I need to fill a numpy array of three elements with random integers such that the sum total of the array is three (e.g. [0,1,2]).
By my reckoning there are 10 possible arrays:
111, 012, 021, 102, 120, 201, 210, 300, 030, 003
My ideas is to randomly generate an integer between 1 and 10 using randint, and then use a look-up table to fill the array from the above list of combinations.
Does anyone know of a better approach?
Here is how I did it:
>>> import numpy as np
>>> a=np.array([[1,1,1],[0,1,2],[0,2,1],[1,0,2],[1,2,0],[2,0,1],[2,1,0],[3,0,0],[0,3,0],[0,0,3]])
>>> a[np.random.randint(0,10)]
array([1, 2, 0])
>>> a[np.random.randint(0,10)]
array([0, 1, 2])
>>> a[np.random.randint(0,10)]
array([1, 0, 2])
>>> a[np.random.randint(0,10)]
array([3, 0, 0])
Here’s a naive programmatic way to do this for arbitrary array sizes/sums:
def n_ints_summing_to_v(n, v):
elements = (np.arange(n) == np.random.randint(0, n)) for i in range(v))
return np.sum(elements, axis=0)
This will, of course, slow down proportionally to the desired sum, but would be ok for small values.
Alternatively, we can phrase this in terms of drawing samples from the Multinomial distribution, for which there is a function available in NumPy (see here), as follows:
def n_ints_summing_to_v(n, v):
return np.random.multinomial(v, ones((n)) / float(n))
This is a lot quicker!
This problem can be solved in the generic case, where the number of elements and their sum are both configurable. One advantage of the solution below is that it does not require generating a list of all the possibilities. The idea is to pick random numbers sequentially, each of which is less than the required sum. The required sum is reduced every time you pick a number:
import numpy
def gen(numel = 3, sum = 3):
arr = numpy.zeros((numel,), dtype = numpy.int)

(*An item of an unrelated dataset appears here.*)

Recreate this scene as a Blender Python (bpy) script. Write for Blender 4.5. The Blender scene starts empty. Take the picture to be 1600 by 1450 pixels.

for i in range(len(arr) - 1): # last element must be free to fill in the sum
arr[i] = numpy.random.randint(0, sum + 1)
sum -= arr[i]
if sum == 0: break # Nothing left to do
arr[-1] = sum # ensure that everything adds up
return arr
print(gen())
This solution does not guarantee that the possibilities will all occur with the same frequency. Among the ten possibilities you list, four start with 0, three with 1, two with 2 and one with 3. This is clearly not the uniform distribution that numpy.random.randint() provides for the first digit.